From Cannes: ‘La Traversée (On the Road in France)’ Puts Modern France Under the Spotlight

Retired politician Dany Cohn-Bendit and Retired radical Romain Goupil undertake a carefully planned tour of France following the election of Emmanuel Macron. Along the way they reminisce about the activism of their youth and try to understand modern French attitudes to politics, the economy, immigration and Islam.

Firstly I must address that my lack of familiarity with French politics and recent history are a hindrance to my fill understanding of the film. Parties and events are alluded to with no concessions to those who may be unfamiliar. Most pertinently I was unfamiliar with the period of civil unrest of May 1968 in which our two leads were apparently very prominent. A passing familiarity with France will greatly improve appreciation of the films finer points.

Having made that concession I will say that there is plenty of insight for foreigners and specifically an English audience.
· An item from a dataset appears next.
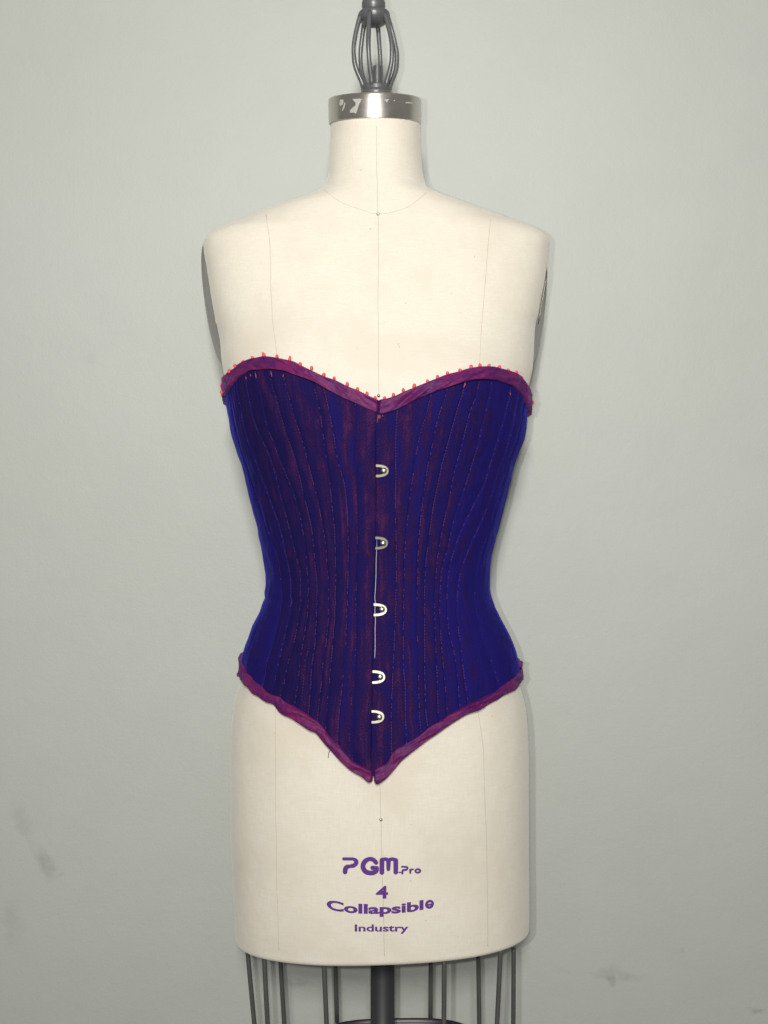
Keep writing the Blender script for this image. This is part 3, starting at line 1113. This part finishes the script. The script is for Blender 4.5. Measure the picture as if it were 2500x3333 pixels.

The subjects of the film express many of the same anxieties and interests as affect the English populace, issues such as immigration and unemployment.

A wide range of individuals are interviewed for the film. They visit factories, immigration centres, schools and farms.  They speak to people from all over the political spectrum including a rather tense sequence at a banquet for national front sympathisers.

Its particularly reassuring to see Muslim people offered the chance to decry the actions of extremists and express their fondness for France. Breaking the conventional images of Muslims as either helpless victims deserving of pity or enemies deserving of scorn is always valuable.

Cohn-Bendit makes for a compelling subject in and of himself. There’s a self awareness to the documentary and both men and their politics are also interrogated. Cohn-Bendit forcefully questions his subjects but is usually respectful and attentive to their responses. Only occasionally does it descend to two people shouting at each other, and usually for comedic effect.

La Traversée is a very interesting glimpse into the political mindset of a France that seems once again polarised. Although it is very specifically about France, it’s ruminations on nationalism and modernisation are relevant to all.